:: Raw data ::

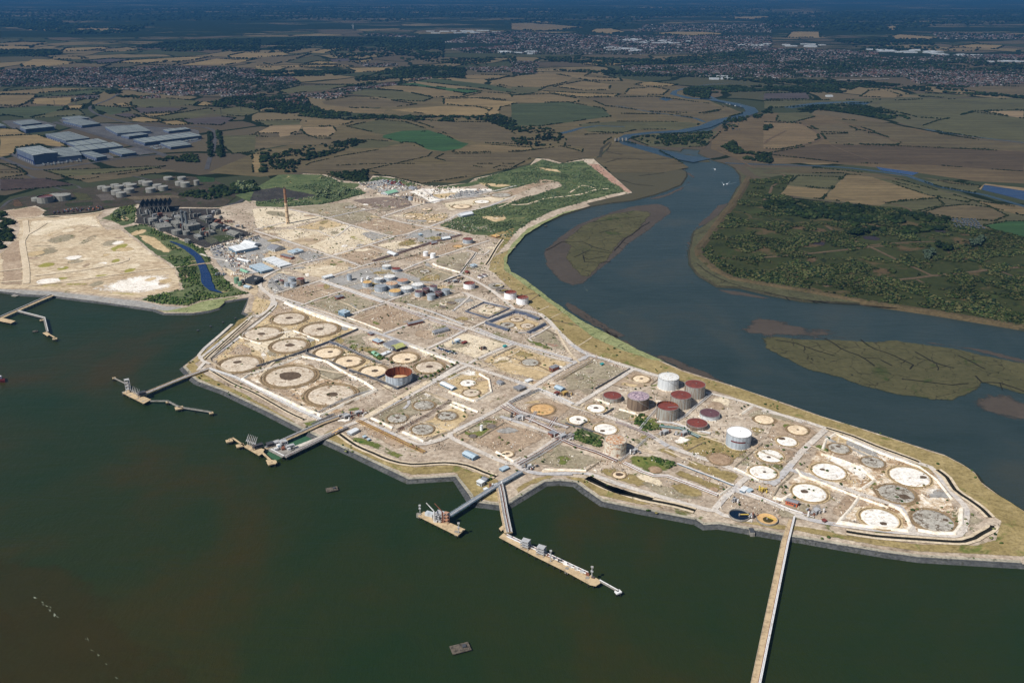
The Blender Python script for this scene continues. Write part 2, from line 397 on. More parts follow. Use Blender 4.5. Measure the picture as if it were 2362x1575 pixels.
M_creek = water_mat('creek_water', S(34,50,60), S(40,57,68), S(46,60,70), 0.3, 0.3)
M_pond = water_mat('pond_water', S(8,36,78), S(10,42,90), S(12,48,98), 0.2, 0.4)
M_mud = gmat('mudflat', [S(70,64,58), S(78,71,64), S(86,78,70)], 120, 12, fade=0.9)
M_marsh = gmat('marsh_island', [S(66,66,44), S(78,76,52), S(90,86,60)], 90, 10, fade=True, veins=38, extra=[(S(52,64,30), 120, 0.55, 0.08), (S(34,34,24), 12, 0.63, 0.02)])
M_dmarsh = gmat('creekside_marsh', [S(60,58,42), S(72,70,50), S(80,78,56)], 90, 10, fade=True, veins=30, extra=[(S(46,48,34), 16, 0.63, 0.03)])
# ================================================================ LAND AND WATER
ZW = 0.3
COAST_S = (pts('N', '-500,668 -200,672 0,676 51,684 120,687 179,695 255,705 352,719 378,728 446,728 485,722 510,714 523,699 570,691 556,724 568,729 460,813 411,852 431,876 446,887 510,910 600,954 682,996 733,1021 939,1117 1044,1110 1069,1149 1082,1169 1159,1179 1174,1177 1225,1145 1263,1122 1290,1121 1320,1124 1337,1138 1383,1169 1480,1189 1602,1212 1622,1224 1658,1222 1735,1236 1809,1249 1850,1255 1941,1271 2040,1288 2119,1299 2240,1306 2362,1312 2470,1300'))
COAST_E = pts('N', '2500,1240 2430,1215 2362,1177 2310,1145 2270,1116 2257,1095 2229,1075 2183,1051 2119,1030 2050,1007 1897,960 1762,913 1709,895 1576,854 1469,806 1383,761 1333,735 1264,686 1213,648 1180,629 1171,610 1174,592 1190,570 1213,543 1251,520 1302,497 1364,478 1410,470 1461,464 1512,451 1537,442 1573,428 1588,408 1586,398 1563,383 1537,370 1499,357 1448,342 1420,329 1416,319 1435,310 1468,304 1537,302 1588,298 1614,283 1652,277 1716,263 1723,253 1677,241 1639,233 1588,230 1550,222 1547,214 1568,205')
COAST_F = pts('N', '1578,208 1560,214 1563,222 1588,227 1639,231 1690,240 1728,250 1745,255 1744,265 1703,278 1660,288 1634,304 1598,307 1524,310 1461,316 1445,325 1456,332 1512,344 1570,351 1578,344 1614,347 1609,355 1639,370 1677,380 1693,390 1706,408 1706,426 1690,446 1680,467 1652,497 1619,523 1598,533 1593,553 1586,584 1586,610 1609,638 1652,663 1703,666 1780,684 1851,698 1992,704 2094,717 2247,740 2362,765 2520,790')
water_far = [(-90000, -3000), (90000, -3000), (90000, 90000), (-90000, 90000)]
o = sheet('water', water_far, M_water, ZW)
M_silt = gmat('silty_water', [S(58,52,24), S(66,58,30)], 260, 40, fade=0.4, roughness=0.4)
for s_ in ('-200,1290 60,1330 150,1440 230,1520 330,1600 -300,1700', '-200,1250 100,1240 300,1330 460,1480 600,1640 -200,1700'):
    sheet('silt_plume', W('N', s_, ZW), M_silt, ZW+(.06 if '1290' in s_ else .09), fade=90, jit=12, step=40)
def offset(path, d, closed=False):
    out = []; n = len(path)
    for i in range(n):
        a, b = path[max(i-1, 0)], path[min(i+1, n-1)]
        q = Vector((-(b[1]-a[1]), b[0]-a[0])); q = q.normalized() if q.length else Vector((0, 1))
        out.append((path[i][0]+q.x*d, path[i][1]+q.y*d))
    return out
coast = [G(u, v, ZW) for u, v in COAST_S]; coastE = [G(u, v, ZW) for u, v in COAST_E]; coastF = [G(u, v, ZW) for u, v in COAST_F]
jit = lambda P, s, j: refine(P, s, j, closed=False)
cS, cE, cF = jit(coast, 30, 1.5), jit(coastE, 20, 2.5), jit(coastF, 20, 3)
sheet('creek', cE + cF, water_mat('tidal_creek_water', S(38,52,50), S(46,58,56), S(56,62,56), 0.3, 0.2, 300), ZW+.03)
crS, crE, crF = offset(cS, 6), offset(cE, 6), offset(cF, 6)
land = ([(-90000, 3400), (-4000, 2800)] + crS + crE + crF + [(6000, 1700), (90000, 1500), (90000, 88000), (-90000, 88000)])
sheet('ground', land, M_far, 2.4)
def bank(name, lo, hi, mat, top):
    n = len(lo); v = [(*p, ZW-0.6) for p in lo] + [(*p, top) for p in hi]
    me = bpy.data.meshes.new(name); me.from_pydata(v, [], [(i, i+1, n+i+1, n+i) for i in range(n-1)]); me.materials.append(mat)
    o = bpy.data.objects.new(name, me); COL.objects.link(o); o['kind'] = 'structure'
iE = min(range(len(crE)), key=lambda i: math.dist(crE[i], G(1364, 478)))
bank('sea_wall_slope', cS, crS, M_rock, 3.3); bank('creek_bank', cE[:iE+1], crE[:iE+1], M_bank, 3.3); bank('creek_bank', cE[iE:], crE[iE:], M_bank, 2.4); bank('marsh_bank', cF, crF, M_bank, 2.4)
# river beyond the head of the creek, east branch, ponds (all lie in the land as sheets)
def river(name, reg, s, widths, mat, z):
    P = W(reg, s); Q = refine(P, 25, 0, closed=False)
    ws = np.interp(np.linspace(0, 1, len(Q)), np.linspace(0, 1, len(widths)), widths)
    l, r = [], []
    for i, p in enumerate(Q):
        a, b = Q[max(i-1, 0)], Q[min(i+1, len(Q)-1)]; q = Vector((-(b[1]-a[1]), b[0]-a[0])).normalized()*ws[i]/2
        l.append((p[0]+q.x, p[1]+q.y)); r.append((p[0]-q.x, p[1]-q.y))
    me = bpy.data.meshes.new(name); n = len(Q)
    me.from_pydata([(*p, z) for p in l]+[(*p, z) for p in r], [], [(i, n+i, n+i+1, i+1) for i in range(n-1)]); me.materials.append(mat)
    o = bpy.data.objects.new(name, me); COL.objects.link(o); o['kind'] = 'structure'; return o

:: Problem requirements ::
Copy out the data above exactly, except the pictures.

:: Reply ::
The Blender Python script for this scene continues. Write part 2, from line 397 on. More parts follow. Use Blender 4.5. Measure the picture as if it were 2362x1575 pixels.
M_creek = water_mat('creek_water', S(34,50,60), S(40,57,68), S(46,60,70), 0.3, 0.3)
M_pond = water_mat('pond_water', S(8,36,78), S(10,42,90), S(12,48,98), 0.2, 0.4)
M_mud = gmat('mudflat', [S(70,64,58), S(78,71,64), S(86,78,70)], 120, 12, fade=0.9)
M_marsh = gmat('marsh_island', [S(66,66,44), S(78,76,52), S(90,86,60)], 90, 10, fade=True, veins=38, extra=[(S(52,64,30), 120, 0.55, 0.08), (S(34,34,24), 12, 0.63, 0.02)])
M_dmarsh = gmat('creekside_marsh', [S(60,58,42), S(72,70,50), S(80,78,56)], 90, 10, fade=True, veins=30, extra=[(S(46,48,34), 16, 0.63, 0.03)])
# ================================================================ LAND AND WATER
ZW = 0.3
COAST_S = (pts('N', '-500,668 -200,672 0,676 51,684 120,687 179,695 255,705 352,719 378,728 446,728 485,722 510,714 523,699 570,691 556,724 568,729 460,813 411,852 431,876 446,887 510,910 600,954 682,996 733,1021 939,1117 1044,1110 1069,1149 1082,1169 1159,1179 1174,1177 1225,1145 1263,1122 1290,1121 1320,1124 1337,1138 1383,1169 1480,1189 1602,1212 1622,1224 1658,1222 1735,1236 1809,1249 1850,1255 1941,1271 2040,1288 2119,1299 2240,1306 2362,1312 2470,1300'))
COAST_E = pts('N', '2500,1240 2430,1215 2362,1177 2310,1145 2270,1116 2257,1095 2229,1075 2183,1051 2119,1030 2050,1007 1897,960 1762,913 1709,895 1576,854 1469,806 1383,761 1333,735 1264,686 1213,648 1180,629 1171,610 1174,592 1190,570 1213,543 1251,520 1302,497 1364,478 1410,470 1461,464 1512,451 1537,442 1573,428 1588,408 1586,398 1563,383 1537,370 1499,357 1448,342 1420,329 1416,319 1435,310 1468,304 1537,302 1588,298 1614,283 1652,277 1716,263 1723,253 1677,241 1639,233 1588,230 1550,222 1547,214 1568,205')
COAST_F = pts('N', '1578,208 1560,214 1563,222 1588,227 1639,231 1690,240 1728,250 1745,255 1744,265 1703,278 1660,288 1634,304 1598,307 1524,310 1461,316 1445,325 1456,332 1512,344 1570,351 1578,344 1614,347 1609,355 1639,370 1677,380 1693,390 1706,408 1706,426 1690,446 1680,467 1652,497 1619,523 1598,533 1593,553 1586,584 1586,610 1609,638 1652,663 1703,666 1780,684 1851,698 1992,704 2094,717 2247,740 2362,765 2520,790')
water_far = [(-90000, -3000), (90000, -3000), (90000, 90000), (-90000, 90000)]
o = sheet('water', water_far, M_water, ZW)
M_silt = gmat('silty_water', [S(58,52,24), S(66,58,30)], 260, 40, fade=0.4, roughness=0.4)
for s_ in ('-200,1290 60,1330 150,1440 230,1520 330,1600 -300,1700', '-200,1250 100,1240 300,1330 460,1480 600,1640 -200,1700'):
    sheet('silt_plume', W('N', s_, ZW), M_silt, ZW+(.06 if '1290' in s_ else .09), fade=90, jit=12, step=40)
def offset(path, d, closed=False):
    out = []; n = len(path)
    for i in range(n):
        a, b = path[max(i-1, 0)], path[min(i+1, n-1)]
        q = Vector((-(b[1]-a[1]), b[0]-a[0])); q = q.normalized() if q.length else Vector((0, 1))
        out.append((path[i][0]+q.x*d, path[i][1]+q.y*d))
    return out
coast = [G(u, v, ZW) for u, v in COAST_S]; coastE = [G(u, v, ZW) for u, v in COAST_E]; coastF = [G(u, v, ZW) for u, v in COAST_F]
jit = lambda P, s, j: refine(P, s, j, closed=False)
cS, cE, cF = jit(coast, 30, 1.5), jit(coastE, 20, 2.5), jit(coastF, 20, 3)
sheet('creek', cE + cF, water_mat('tidal_creek_water', S(38,52,50), S(46,58,56), S(56,62,56), 0.3, 0.2, 300), ZW+.03)
crS, crE, crF = offset(cS, 6), offset(cE, 6), offset(cF, 6)
land = ([(-90000, 3400), (-4000, 2800)] + crS + crE + crF + [(6000, 1700), (90000, 1500), (90000, 88000), (-90000, 88000)])
sheet('ground', land, M_far, 2.4)
def bank(name, lo, hi, mat, top):
    n = len(lo); v = [(*p, ZW-0.6) for p in lo] + [(*p, top) for p in hi]
    me = bpy.data.meshes.new(name); me.from_pydata(v, [], [(i, i+1, n+i+1, n+i) for i in range(n-1)]); me.materials.append(mat)
    o = bpy.data.objects.new(name, me); COL.objects.link(o); o['kind'] = 'structure'
iE = min(range(len(crE)), key=lambda i: math.dist(crE[i], G(1364, 478)))
bank('sea_wall_slope', cS, crS, M_rock, 3.3); bank('creek_bank', cE[:iE+1], crE[:iE+1], M_bank, 3.3); bank('creek_bank', cE[iE:], crE[iE:], M_bank, 2.4); bank('marsh_bank', cF, crF, M_bank, 2.4)
# river beyond the head of the creek, east branch, ponds (all lie in the land as sheets)
def river(name, reg, s, widths, mat, z):
    P = W(reg, s); Q = refine(P, 25, 0, closed=False)
    ws = np.interp(np.linspace(0, 1, len(Q)), np.linspace(0, 1, len(widths)), widths)
    l, r = [], []
    for i, p in enumerate(Q):
        a, b = Q[max(i-1, 0)], Q[min(i+1, len(Q)-1)]; q = Vector((-(b[1]-a[1]), b[0]-a[0])).normalized()*ws[i]/2
        l.append((p[0]+q.x, p[1]+q.y)); r.append((p[0]-q.x, p[1]-q.y))
    me = bpy.data.meshes.new(name); n = len(Q)
    me.from_pydata([(*p, z) for p in l]+[(*p, z) for p in r], [], [(i, n+i, n+i+1, i+1) for i in range(n-1)]); me.materials.append(mat)
    o = bpy.data.objects.new(name, me); COL.objects.link(o); o['kind'] = 'structure'; return o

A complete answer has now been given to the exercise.